Exercise aim: Extract every line that includes the string "scene".

Information shown:
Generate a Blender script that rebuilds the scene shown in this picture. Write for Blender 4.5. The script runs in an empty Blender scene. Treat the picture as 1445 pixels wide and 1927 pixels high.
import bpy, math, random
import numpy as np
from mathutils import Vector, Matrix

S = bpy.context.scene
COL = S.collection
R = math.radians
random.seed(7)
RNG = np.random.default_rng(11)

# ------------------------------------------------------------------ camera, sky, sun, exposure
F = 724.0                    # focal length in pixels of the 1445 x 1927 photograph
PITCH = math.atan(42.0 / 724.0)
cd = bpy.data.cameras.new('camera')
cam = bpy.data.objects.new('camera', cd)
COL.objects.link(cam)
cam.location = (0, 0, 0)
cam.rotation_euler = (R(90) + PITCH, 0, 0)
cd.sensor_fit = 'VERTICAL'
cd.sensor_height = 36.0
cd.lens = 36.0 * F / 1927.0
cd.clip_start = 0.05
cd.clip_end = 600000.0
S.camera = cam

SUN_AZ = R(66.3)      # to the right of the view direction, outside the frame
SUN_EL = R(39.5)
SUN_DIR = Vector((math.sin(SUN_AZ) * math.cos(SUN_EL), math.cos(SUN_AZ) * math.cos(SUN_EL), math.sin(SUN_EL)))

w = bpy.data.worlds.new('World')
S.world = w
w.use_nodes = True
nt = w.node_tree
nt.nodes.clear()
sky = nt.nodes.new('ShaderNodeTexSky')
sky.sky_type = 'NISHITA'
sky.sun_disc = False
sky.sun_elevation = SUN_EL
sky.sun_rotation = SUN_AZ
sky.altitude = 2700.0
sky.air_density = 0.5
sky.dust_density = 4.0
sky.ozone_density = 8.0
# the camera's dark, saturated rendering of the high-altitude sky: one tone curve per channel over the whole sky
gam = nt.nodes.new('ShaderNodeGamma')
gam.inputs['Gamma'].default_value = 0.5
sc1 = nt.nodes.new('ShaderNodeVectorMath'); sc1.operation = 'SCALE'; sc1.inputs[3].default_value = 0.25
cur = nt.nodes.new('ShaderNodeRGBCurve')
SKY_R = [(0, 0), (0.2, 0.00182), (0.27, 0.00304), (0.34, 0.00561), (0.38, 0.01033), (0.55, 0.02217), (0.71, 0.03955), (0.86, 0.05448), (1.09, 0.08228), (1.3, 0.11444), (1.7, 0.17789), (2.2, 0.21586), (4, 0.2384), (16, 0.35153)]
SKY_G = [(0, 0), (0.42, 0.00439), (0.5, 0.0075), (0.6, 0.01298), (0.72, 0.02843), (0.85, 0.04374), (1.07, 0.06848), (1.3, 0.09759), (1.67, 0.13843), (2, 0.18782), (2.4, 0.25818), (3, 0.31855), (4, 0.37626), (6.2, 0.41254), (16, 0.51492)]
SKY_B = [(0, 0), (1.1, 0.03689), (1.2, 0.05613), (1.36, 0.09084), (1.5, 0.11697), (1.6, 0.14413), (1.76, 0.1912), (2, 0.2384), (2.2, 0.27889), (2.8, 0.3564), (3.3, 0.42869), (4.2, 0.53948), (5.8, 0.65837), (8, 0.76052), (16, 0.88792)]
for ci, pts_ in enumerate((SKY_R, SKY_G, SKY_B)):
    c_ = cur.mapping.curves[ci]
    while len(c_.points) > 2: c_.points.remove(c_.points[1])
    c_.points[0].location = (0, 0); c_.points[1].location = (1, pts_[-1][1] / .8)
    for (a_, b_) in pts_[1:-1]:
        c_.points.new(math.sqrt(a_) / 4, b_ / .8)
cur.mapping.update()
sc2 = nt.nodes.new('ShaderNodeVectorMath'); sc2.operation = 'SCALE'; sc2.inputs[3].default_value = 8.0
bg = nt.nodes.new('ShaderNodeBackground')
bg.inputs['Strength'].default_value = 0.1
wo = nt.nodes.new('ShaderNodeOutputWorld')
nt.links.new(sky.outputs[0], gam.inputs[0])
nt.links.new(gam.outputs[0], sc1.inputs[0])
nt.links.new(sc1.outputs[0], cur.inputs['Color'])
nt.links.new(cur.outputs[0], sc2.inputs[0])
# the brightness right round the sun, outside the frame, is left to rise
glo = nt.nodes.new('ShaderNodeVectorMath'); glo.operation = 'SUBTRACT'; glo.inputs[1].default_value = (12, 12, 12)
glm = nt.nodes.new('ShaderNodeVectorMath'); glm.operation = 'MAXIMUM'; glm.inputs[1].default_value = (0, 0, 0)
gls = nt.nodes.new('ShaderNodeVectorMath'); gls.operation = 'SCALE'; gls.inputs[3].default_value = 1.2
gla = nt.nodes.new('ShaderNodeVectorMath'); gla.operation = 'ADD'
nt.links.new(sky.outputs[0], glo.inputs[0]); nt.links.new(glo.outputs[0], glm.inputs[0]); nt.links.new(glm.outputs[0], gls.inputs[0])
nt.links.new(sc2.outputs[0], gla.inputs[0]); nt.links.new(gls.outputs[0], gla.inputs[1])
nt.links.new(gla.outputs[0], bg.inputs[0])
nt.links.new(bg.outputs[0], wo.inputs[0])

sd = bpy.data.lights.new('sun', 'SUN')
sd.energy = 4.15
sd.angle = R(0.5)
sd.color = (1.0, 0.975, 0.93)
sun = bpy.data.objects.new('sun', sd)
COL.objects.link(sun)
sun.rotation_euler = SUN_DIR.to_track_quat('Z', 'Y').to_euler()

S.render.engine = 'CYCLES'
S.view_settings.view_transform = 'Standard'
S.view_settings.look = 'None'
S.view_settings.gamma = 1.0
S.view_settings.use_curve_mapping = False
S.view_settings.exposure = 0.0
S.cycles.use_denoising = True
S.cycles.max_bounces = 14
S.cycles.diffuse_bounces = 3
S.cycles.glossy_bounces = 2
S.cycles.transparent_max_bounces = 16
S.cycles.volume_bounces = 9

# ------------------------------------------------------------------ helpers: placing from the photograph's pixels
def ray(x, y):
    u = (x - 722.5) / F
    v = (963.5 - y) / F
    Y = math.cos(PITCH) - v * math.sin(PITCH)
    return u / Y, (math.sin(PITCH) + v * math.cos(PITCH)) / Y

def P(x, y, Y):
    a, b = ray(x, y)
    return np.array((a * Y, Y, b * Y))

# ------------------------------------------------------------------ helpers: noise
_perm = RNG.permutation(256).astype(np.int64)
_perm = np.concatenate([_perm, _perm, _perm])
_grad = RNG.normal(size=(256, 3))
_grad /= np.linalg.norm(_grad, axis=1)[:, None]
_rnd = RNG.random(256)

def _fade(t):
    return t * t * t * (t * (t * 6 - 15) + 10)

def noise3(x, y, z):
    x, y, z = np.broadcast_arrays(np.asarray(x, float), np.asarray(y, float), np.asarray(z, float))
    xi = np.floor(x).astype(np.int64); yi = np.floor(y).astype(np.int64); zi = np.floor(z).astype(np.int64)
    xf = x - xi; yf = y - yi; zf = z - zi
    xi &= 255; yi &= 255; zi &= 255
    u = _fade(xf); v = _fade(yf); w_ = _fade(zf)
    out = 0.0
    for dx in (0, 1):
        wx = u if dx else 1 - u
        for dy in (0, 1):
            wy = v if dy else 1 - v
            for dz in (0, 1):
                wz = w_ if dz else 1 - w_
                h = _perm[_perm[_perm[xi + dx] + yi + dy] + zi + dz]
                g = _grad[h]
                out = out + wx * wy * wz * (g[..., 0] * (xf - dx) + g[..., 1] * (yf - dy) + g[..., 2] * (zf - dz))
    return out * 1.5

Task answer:
Generate a Blender script that rebuilds the scene shown in this picture. Write for Blender 4.5. The script runs in an empty Blender scene. Treat the picture as 1445 pixels wide and 1927 pixels high.
S = bpy.context.scene